■ **Available data**
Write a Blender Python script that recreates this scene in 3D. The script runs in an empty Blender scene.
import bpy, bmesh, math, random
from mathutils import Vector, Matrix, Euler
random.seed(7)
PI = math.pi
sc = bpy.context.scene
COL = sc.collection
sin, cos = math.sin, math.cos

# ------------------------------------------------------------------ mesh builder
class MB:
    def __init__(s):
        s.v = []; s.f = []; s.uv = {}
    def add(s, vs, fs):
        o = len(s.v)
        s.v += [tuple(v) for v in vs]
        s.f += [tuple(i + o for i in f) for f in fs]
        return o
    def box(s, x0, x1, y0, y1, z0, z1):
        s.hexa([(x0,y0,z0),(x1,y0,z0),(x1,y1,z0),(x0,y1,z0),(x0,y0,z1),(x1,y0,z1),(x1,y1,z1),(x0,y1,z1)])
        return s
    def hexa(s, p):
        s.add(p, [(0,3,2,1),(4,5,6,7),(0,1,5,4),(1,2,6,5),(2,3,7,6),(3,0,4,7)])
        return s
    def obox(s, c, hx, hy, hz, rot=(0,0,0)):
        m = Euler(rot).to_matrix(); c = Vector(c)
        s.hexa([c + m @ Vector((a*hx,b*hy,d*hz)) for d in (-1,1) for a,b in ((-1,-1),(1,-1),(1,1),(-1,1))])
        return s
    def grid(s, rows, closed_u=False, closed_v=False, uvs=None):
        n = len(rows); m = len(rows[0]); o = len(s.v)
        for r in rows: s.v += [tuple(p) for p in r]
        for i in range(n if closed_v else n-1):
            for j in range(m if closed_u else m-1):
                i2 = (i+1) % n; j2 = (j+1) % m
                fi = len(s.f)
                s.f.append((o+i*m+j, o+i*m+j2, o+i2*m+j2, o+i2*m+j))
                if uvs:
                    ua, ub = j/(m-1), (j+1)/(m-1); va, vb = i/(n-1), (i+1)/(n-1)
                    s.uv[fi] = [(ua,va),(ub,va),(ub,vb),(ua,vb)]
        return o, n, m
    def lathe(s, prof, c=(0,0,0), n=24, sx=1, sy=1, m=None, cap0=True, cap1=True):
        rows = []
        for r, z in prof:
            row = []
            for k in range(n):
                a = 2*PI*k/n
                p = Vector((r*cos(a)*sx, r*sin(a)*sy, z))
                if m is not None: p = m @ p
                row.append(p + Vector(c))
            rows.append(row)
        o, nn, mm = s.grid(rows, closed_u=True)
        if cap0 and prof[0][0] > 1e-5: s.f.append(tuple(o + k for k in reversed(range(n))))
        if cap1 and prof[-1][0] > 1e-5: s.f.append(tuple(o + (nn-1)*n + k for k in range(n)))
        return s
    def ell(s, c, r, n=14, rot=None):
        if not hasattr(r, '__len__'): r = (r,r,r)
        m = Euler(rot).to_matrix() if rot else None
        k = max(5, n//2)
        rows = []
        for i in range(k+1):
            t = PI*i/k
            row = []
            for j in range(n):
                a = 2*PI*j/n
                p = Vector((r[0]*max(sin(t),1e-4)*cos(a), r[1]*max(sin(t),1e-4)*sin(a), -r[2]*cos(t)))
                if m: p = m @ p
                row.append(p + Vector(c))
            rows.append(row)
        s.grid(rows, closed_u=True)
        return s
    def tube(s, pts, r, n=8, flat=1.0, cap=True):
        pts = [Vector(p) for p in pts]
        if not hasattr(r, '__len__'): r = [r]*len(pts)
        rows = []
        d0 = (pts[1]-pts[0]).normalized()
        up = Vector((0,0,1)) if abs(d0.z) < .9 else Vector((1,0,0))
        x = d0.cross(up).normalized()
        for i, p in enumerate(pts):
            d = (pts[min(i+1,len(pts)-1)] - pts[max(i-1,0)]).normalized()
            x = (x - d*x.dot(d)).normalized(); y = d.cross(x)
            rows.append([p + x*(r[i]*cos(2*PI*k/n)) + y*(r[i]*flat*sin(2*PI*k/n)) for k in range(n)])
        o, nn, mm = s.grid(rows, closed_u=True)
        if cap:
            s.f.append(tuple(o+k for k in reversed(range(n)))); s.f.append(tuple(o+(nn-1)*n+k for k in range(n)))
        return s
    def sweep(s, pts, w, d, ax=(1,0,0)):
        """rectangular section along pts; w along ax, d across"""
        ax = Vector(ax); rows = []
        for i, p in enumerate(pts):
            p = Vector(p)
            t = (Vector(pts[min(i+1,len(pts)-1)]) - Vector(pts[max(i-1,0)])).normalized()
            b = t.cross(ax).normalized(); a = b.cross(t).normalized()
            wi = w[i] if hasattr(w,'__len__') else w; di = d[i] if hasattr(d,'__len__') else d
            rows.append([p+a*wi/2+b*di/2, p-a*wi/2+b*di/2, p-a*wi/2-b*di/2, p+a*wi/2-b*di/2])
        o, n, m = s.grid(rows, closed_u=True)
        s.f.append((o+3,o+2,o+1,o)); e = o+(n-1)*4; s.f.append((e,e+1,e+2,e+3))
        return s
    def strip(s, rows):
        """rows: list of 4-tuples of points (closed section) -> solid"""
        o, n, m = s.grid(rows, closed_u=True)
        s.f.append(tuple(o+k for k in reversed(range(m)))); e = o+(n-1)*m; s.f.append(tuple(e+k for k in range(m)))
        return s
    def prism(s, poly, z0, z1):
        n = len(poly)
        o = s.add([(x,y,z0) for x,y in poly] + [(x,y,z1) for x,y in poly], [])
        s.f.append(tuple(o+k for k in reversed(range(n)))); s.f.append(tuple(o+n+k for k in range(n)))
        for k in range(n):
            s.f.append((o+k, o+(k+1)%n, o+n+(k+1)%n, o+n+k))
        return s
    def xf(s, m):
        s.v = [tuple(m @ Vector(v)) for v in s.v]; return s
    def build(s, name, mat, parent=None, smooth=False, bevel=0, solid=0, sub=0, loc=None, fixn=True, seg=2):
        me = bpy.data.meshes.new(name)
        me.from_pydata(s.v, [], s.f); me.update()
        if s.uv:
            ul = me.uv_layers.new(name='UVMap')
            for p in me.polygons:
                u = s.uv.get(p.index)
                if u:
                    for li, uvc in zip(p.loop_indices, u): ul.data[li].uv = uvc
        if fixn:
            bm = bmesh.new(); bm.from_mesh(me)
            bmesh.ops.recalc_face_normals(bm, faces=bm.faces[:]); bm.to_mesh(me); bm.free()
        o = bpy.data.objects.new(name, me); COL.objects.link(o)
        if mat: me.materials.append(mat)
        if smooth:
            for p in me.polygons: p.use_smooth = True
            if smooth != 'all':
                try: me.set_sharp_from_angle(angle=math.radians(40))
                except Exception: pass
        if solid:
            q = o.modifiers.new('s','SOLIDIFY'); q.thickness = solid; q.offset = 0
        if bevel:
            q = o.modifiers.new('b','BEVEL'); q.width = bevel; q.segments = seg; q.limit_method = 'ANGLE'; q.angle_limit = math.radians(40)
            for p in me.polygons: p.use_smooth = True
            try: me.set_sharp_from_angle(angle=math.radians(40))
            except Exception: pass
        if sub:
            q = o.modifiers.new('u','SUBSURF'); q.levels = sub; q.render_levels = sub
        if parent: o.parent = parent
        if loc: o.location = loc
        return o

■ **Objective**
Retype the material above, line by line, exactly.

■ **Answer to the problem**
Write a Blender Python script that recreates this scene in 3D. The script runs in an empty Blender scene.
import bpy, bmesh, math, random
from mathutils import Vector, Matrix, Euler
random.seed(7)
PI = math.pi
sc = bpy.context.scene
COL = sc.collection
sin, cos = math.sin, math.cos

# ------------------------------------------------------------------ mesh builder
class MB:
    def __init__(s):
        s.v = []; s.f = []; s.uv = {}
    def add(s, vs, fs):
        o = len(s.v)
        s.v += [tuple(v) for v in vs]
        s.f += [tuple(i + o for i in f) for f in fs]
        return o
    def box(s, x0, x1, y0, y1, z0, z1):
        s.hexa([(x0,y0,z0),(x1,y0,z0),(x1,y1,z0),(x0,y1,z0),(x0,y0,z1),(x1,y0,z1),(x1,y1,z1),(x0,y1,z1)])
        return s
    def hexa(s, p):
        s.add(p, [(0,3,2,1),(4,5,6,7),(0,1,5,4),(1,2,6,5),(2,3,7,6),(3,0,4,7)])
        return s
    def obox(s, c, hx, hy, hz, rot=(0,0,0)):
        m = Euler(rot).to_matrix(); c = Vector(c)
        s.hexa([c + m @ Vector((a*hx,b*hy,d*hz)) for d in (-1,1) for a,b in ((-1,-1),(1,-1),(1,1),(-1,1))])
        return s
    def grid(s, rows, closed_u=False, closed_v=False, uvs=None):
        n = len(rows); m = len(rows[0]); o = len(s.v)
        for r in rows: s.v += [tuple(p) for p in r]
        for i in range(n if closed_v else n-1):
            for j in range(m if closed_u else m-1):
                i2 = (i+1) % n; j2 = (j+1) % m
                fi = len(s.f)
                s.f.append((o+i*m+j, o+i*m+j2, o+i2*m+j2, o+i2*m+j))
                if uvs:
                    ua, ub = j/(m-1), (j+1)/(m-1); va, vb = i/(n-1), (i+1)/(n-1)
                    s.uv[fi] = [(ua,va),(ub,va),(ub,vb),(ua,vb)]
        return o, n, m
    def lathe(s, prof, c=(0,0,0), n=24, sx=1, sy=1, m=None, cap0=True, cap1=True):
        rows = []
        for r, z in prof:
            row = []
            for k in range(n):
                a = 2*PI*k/n
                p = Vector((r*cos(a)*sx, r*sin(a)*sy, z))
                if m is not None: p = m @ p
                row.append(p + Vector(c))
            rows.append(row)
        o, nn, mm = s.grid(rows, closed_u=True)
        if cap0 and prof[0][0] > 1e-5: s.f.append(tuple(o + k for k in reversed(range(n))))
        if cap1 and prof[-1][0] > 1e-5: s.f.append(tuple(o + (nn-1)*n + k for k in range(n)))
        return s
    def ell(s, c, r, n=14, rot=None):
        if not hasattr(r, '__len__'): r = (r,r,r)
        m = Euler(rot).to_matrix() if rot else None
        k = max(5, n//2)
        rows = []
        for i in range(k+1):
            t = PI*i/k
            row = []
            for j in range(n):
                a = 2*PI*j/n
                p = Vector((r[0]*max(sin(t),1e-4)*cos(a), r[1]*max(sin(t),1e-4)*sin(a), -r[2]*cos(t)))
                if m: p = m @ p
                row.append(p + Vector(c))
            rows.append(row)
        s.grid(rows, closed_u=True)
        return s
    def tube(s, pts, r, n=8, flat=1.0, cap=True):
        pts = [Vector(p) for p in pts]
        if not hasattr(r, '__len__'): r = [r]*len(pts)
        rows = []
        d0 = (pts[1]-pts[0]).normalized()
        up = Vector((0,0,1)) if abs(d0.z) < .9 else Vector((1,0,0))
        x = d0.cross(up).normalized()
        for i, p in enumerate(pts):
            d = (pts[min(i+1,len(pts)-1)] - pts[max(i-1,0)]).normalized()
            x = (x - d*x.dot(d)).normalized(); y = d.cross(x)
            rows.append([p + x*(r[i]*cos(2*PI*k/n)) + y*(r[i]*flat*sin(2*PI*k/n)) for k in range(n)])
        o, nn, mm = s.grid(rows, closed_u=True)
        if cap:
            s.f.append(tuple(o+k for k in reversed(range(n)))); s.f.append(tuple(o+(nn-1)*n+k for k in range(n)))
        return s
    def sweep(s, pts, w, d, ax=(1,0,0)):
        """rectangular section along pts; w along ax, d across"""
        ax = Vector(ax); rows = []
        for i, p in enumerate(pts):
            p = Vector(p)
            t = (Vector(pts[min(i+1,len(pts)-1)]) - Vector(pts[max(i-1,0)])).normalized()
            b = t.cross(ax).normalized(); a = b.cross(t).normalized()
            wi = w[i] if hasattr(w,'__len__') else w; di = d[i] if hasattr(d,'__len__') else d
            rows.append([p+a*wi/2+b*di/2, p-a*wi/2+b*di/2, p-a*wi/2-b*di/2, p+a*wi/2-b*di/2])
        o, n, m = s.grid(rows, closed_u=True)
        s.f.append((o+3,o+2,o+1,o)); e = o+(n-1)*4; s.f.append((e,e+1,e+2,e+3))
        return s
    def strip(s, rows):
        """rows: list of 4-tuples of points (closed section) -> solid"""
        o, n, m = s.grid(rows, closed_u=True)
        s.f.append(tuple(o+k for k in reversed(range(m)))); e = o+(n-1)*m; s.f.append(tuple(e+k for k in range(m)))
        return s
    def prism(s, poly, z0, z1):
        n = len(poly)
        o = s.add([(x,y,z0) for x,y in poly] + [(x,y,z1) for x,y in poly], [])
        s.f.append(tuple(o+k for k in reversed(range(n)))); s.f.append(tuple(o+n+k for k in range(n)))
        for k in range(n):
            s.f.append((o+k, o+(k+1)%n, o+n+(k+1)%n, o+n+k))
        return s
    def xf(s, m):
        s.v = [tuple(m @ Vector(v)) for v in s.v]; return s
    def build(s, name, mat, parent=None, smooth=False, bevel=0, solid=0, sub=0, loc=None, fixn=True, seg=2):
        me = bpy.data.meshes.new(name)
        me.from_pydata(s.v, [], s.f); me.update()
        if s.uv:
            ul = me.uv_layers.new(name='UVMap')
            for p in me.polygons:
                u = s.uv.get(p.index)
                if u:
                    for li, uvc in zip(p.loop_indices, u): ul.data[li].uv = uvc
        if fixn:
            bm = bmesh.new(); bm.from_mesh(me)
            bmesh.ops.recalc_face_normals(bm, faces=bm.faces[:]); bm.to_mesh(me); bm.free()
        o = bpy.data.objects.new(name, me); COL.objects.link(o)
        if mat: me.materials.append(mat)
        if smooth:
            for p in me.polygons: p.use_smooth = True
            if smooth != 'all':
                try: me.set_sharp_from_angle(angle=math.radians(40))
                except Exception: pass
        if solid:
            q = o.modifiers.new('s','SOLIDIFY'); q.thickness = solid; q.offset = 0
        if bevel:
            q = o.modifiers.new('b','BEVEL'); q.width = bevel; q.segments = seg; q.limit_method = 'ANGLE'; q.angle_limit = math.radians(40)
            for p in me.polygons: p.use_smooth = True
            try: me.set_sharp_from_angle(angle=math.radians(40))
            except Exception: pass
        if sub:
            q = o.modifiers.new('u','SUBSURF'); q.levels = sub; q.render_levels = sub
        if parent: o.parent = parent
        if loc: o.location = loc
        return o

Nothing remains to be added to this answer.